A month later you write about logging architecture. You describe which proportion of your agencies ship to the central SIEM in real time, which batch their logs, and which are not logging centrally at all. You frame it as a governance challenge. Smart analysis.

Then you write about CVSS remediation queues. You mention the total number of open findings across your enterprise. You name a healthcare agency's database as an example of high-consequence exposure. You describe a social services case management system as another high-value target.

Each post, by itself, is fine. Authoritative voice, real-world experience, genuine value for the reader.

But read them together.

An adversary now knows the scope of your enterprise, the exact number of managed devices, the proportion with centralized detection, which agencies hold the most sensitive data, where identity controls are weakest, which governance mechanisms you cannot compel compliance through, and what your open vulnerability count looks like. Every post added a piece. None of them felt dangerous alone.

The Aggregation Problem

Security leaders who write publicly face a paradox. The writing is valuable precisely because it draws on real experience. Strip out all specifics and you get generic advice nobody needs to read. Keep the specifics and you risk assembling a targeting package over time.

The risk model here is not about any single disclosure. It is about the cumulative information value across posts. An attacker performing open-source intelligence collection does not read one article and move on. They read everything you have ever published, correlate it with public records, and build a profile of your environment that you never intended to create.

This is not theoretical. Penetration testers and red teams routinely mine LinkedIn posts, conference talks, and leadership blogs for exactly this kind of environmental intelligence. A state CISO writing about agency-level security gaps is handing them context they would otherwise need to work for.

What I Found in My Own Writing

I reviewed my own blog and found the problem was worse than I expected. Across fifteen posts, I had disclosed device counts, employee counts, open finding totals, SIEM coverage ratios, funding gap percentages by risk category, named agencies paired with their data sensitivity and attack profiles, specific legacy authentication details, and governance limitations tied to statutory authority.

No single post was alarming. In aggregate, they formed a comprehensive reconnaissance briefing for anyone targeting my environment.

The Fix Is Not Silence

The answer is not to stop writing. Security leaders who share their thinking publicly build credibility, attract talent, shape policy conversations, and contribute to a field that desperately needs practitioner voices. The answer is to write with aggregation awareness.

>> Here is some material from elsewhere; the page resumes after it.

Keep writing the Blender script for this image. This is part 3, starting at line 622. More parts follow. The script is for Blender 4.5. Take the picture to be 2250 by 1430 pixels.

Here is what that looks like in practice.

First, genericize the numbers. "Dozens of agencies" teaches the same lesson as the exact count. "Hundreds of thousands of devices" conveys scale without giving an adversary a scope enumeration. Round, soften, or remove any number that would help someone model your environment.

Second, never pair a named organization with its specific weakness. The lesson about healthcare data sensitivity works just as well with "a healthcare agency" as it does with the real name. The moment you attach a name to a vulnerability profile, you have created targeting guidance.

Third, audit your back catalog. Read your last ten posts as if you were building a threat profile of your own organization. If the picture is too clear, edit or take down the problematic pieces. I had to sanitize fifteen posts in a single session.

Fourth, separate the governance insight from the enforcement gap. You can write about the challenge of federated governance in state environments without confirming that your specific agencies are currently resisting your authority on a specific control.

The Standard I Now Apply

Before publishing anything, I ask: if an adversary read every post I have ever written, would this new one add a piece to their targeting picture? If yes, I genericize until it does not. The insight stays. The specifics go.

Your blog is a body of work. An adversary reads it that way. You should too.